(Scene script records)
□ □ □ □ □ □ □

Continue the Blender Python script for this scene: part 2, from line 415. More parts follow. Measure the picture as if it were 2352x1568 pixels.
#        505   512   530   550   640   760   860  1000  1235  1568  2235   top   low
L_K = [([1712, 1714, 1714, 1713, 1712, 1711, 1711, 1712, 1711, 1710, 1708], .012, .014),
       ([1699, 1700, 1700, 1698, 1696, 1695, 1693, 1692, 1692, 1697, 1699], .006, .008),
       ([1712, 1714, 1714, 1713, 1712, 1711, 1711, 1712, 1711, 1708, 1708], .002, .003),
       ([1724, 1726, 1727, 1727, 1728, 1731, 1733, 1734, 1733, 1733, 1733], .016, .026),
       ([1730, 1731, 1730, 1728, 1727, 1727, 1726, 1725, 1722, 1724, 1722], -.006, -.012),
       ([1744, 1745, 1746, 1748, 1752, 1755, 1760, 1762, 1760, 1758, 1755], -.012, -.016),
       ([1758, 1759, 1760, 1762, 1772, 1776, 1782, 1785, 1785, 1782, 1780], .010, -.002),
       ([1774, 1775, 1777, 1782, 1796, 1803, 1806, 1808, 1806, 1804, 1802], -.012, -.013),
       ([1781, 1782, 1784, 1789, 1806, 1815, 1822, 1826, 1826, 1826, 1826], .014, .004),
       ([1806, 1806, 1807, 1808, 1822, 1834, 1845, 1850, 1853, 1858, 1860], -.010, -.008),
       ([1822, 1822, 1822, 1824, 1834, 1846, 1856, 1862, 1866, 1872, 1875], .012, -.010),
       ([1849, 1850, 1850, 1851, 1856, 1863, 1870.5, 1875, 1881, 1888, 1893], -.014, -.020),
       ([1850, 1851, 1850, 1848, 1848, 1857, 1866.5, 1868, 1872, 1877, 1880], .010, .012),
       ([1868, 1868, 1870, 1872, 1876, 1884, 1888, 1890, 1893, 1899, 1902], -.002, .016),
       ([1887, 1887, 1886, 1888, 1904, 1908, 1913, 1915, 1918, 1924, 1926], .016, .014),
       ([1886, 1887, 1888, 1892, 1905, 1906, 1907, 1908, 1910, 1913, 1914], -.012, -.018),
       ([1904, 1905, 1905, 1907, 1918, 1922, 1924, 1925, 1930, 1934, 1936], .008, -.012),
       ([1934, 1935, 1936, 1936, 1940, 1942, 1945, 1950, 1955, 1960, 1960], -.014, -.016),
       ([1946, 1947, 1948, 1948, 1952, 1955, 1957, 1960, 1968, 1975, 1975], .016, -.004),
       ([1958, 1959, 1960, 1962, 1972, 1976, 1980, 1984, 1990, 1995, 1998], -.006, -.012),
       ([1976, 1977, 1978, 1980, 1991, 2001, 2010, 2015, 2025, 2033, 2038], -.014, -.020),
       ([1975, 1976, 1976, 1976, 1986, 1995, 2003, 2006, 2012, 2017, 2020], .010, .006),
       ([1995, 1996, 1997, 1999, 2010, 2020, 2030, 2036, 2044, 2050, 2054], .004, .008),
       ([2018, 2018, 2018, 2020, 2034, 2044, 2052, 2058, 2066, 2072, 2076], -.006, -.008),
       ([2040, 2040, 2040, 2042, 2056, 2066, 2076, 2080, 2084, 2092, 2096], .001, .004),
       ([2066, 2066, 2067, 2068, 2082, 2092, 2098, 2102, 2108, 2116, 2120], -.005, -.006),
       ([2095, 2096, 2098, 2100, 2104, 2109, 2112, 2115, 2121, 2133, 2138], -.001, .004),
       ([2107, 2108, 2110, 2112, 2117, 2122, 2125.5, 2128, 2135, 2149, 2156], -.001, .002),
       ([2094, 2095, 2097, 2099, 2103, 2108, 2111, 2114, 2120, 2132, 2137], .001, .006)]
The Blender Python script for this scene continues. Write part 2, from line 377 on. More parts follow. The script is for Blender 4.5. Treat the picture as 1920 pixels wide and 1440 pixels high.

□ □ □ □ □ □ □

▸ Given problem: Copy every record exactly as presented.

▸ Task answer:
Continue the Blender Python script for this scene: part 2, from line 415. More parts follow. Measure the picture as if it were 2352x1568 pixels.
#        505   512   530   550   640   760   860  1000  1235  1568  2235   top   low
L_K = [([1712, 1714, 1714, 1713, 1712, 1711, 1711, 1712, 1711, 1710, 1708], .012, .014),
       ([1699, 1700, 1700, 1698, 1696, 1695, 1693, 1692, 1692, 1697, 1699], .006, .008),
       ([1712, 1714, 1714, 1713, 1712, 1711, 1711, 1712, 1711, 1708, 1708], .002, .003),
       ([1724, 1726, 1727, 1727, 1728, 1731, 1733, 1734, 1733, 1733, 1733], .016, .026),
       ([1730, 1731, 1730, 1728, 1727, 1727, 1726, 1725, 1722, 1724, 1722], -.006, -.012),
       ([1744, 1745, 1746, 1748, 1752, 1755, 1760, 1762, 1760, 1758, 1755], -.012, -.016),
       ([1758, 1759, 1760, 1762, 1772, 1776, 1782, 1785, 1785, 1782, 1780], .010, -.002),
       ([1774, 1775, 1777, 1782, 1796, 1803, 1806, 1808, 1806, 1804, 1802], -.012, -.013),
       ([1781, 1782, 1784, 1789, 1806, 1815, 1822, 1826, 1826, 1826, 1826], .014, .004),
       ([1806, 1806, 1807, 1808, 1822, 1834, 1845, 1850, 1853, 1858, 1860], -.010, -.008),
       ([1822, 1822, 1822, 1824, 1834, 1846, 1856, 1862, 1866, 1872, 1875], .012, -.010),
       ([1849, 1850, 1850, 1851, 1856, 1863, 1870.5, 1875, 1881, 1888, 1893], -.014, -.020),
       ([1850, 1851, 1850, 1848, 1848, 1857, 1866.5, 1868, 1872, 1877, 1880], .010, .012),
       ([1868, 1868, 1870, 1872, 1876, 1884, 1888, 1890, 1893, 1899, 1902], -.002, .016),
       ([1887, 1887, 1886, 1888, 1904, 1908, 1913, 1915, 1918, 1924, 1926], .016, .014),
       ([1886, 1887, 1888, 1892, 1905, 1906, 1907, 1908, 1910, 1913, 1914], -.012, -.018),
       ([1904, 1905, 1905, 1907, 1918, 1922, 1924, 1925, 1930, 1934, 1936], .008, -.012),
       ([1934, 1935, 1936, 1936, 1940, 1942, 1945, 1950, 1955, 1960, 1960], -.014, -.016),
       ([1946, 1947, 1948, 1948, 1952, 1955, 1957, 1960, 1968, 1975, 1975], .016, -.004),
       ([1958, 1959, 1960, 1962, 1972, 1976, 1980, 1984, 1990, 1995, 1998], -.006, -.012),
       ([1976, 1977, 1978, 1980, 1991, 2001, 2010, 2015, 2025, 2033, 2038], -.014, -.020),
       ([1975, 1976, 1976, 1976, 1986, 1995, 2003, 2006, 2012, 2017, 2020], .010, .006),
       ([1995, 1996, 1997, 1999, 2010, 2020, 2030, 2036, 2044, 2050, 2054], .004, .008),
       ([2018, 2018, 2018, 2020, 2034, 2044, 2052, 2058, 2066, 2072, 2076], -.006, -.008),
       ([2040, 2040, 2040, 2042, 2056, 2066, 2076, 2080, 2084, 2092, 2096], .001, .004),
       ([2066, 2066, 2067, 2068, 2082, 2092, 2098, 2102, 2108, 2116, 2120], -.005, -.006),
       ([2095, 2096, 2098, 2100, 2104, 2109, 2112, 2115, 2121, 2133, 2138], -.001, .004),
       ([2107, 2108, 2110, 2112, 2117, 2122, 2125.5, 2128, 2135, 2149, 2156], -.001, .002),
       ([2094, 2095, 2097, 2099, 2103, 2108, 2111, 2114, 2120, 2132, 2137], .001, .006)]
The Blender Python script for this scene continues. Write part 2, from line 377 on. More parts follow. The script is for Blender 4.5. Treat the picture as 1920 pixels wide and 1440 pixels high.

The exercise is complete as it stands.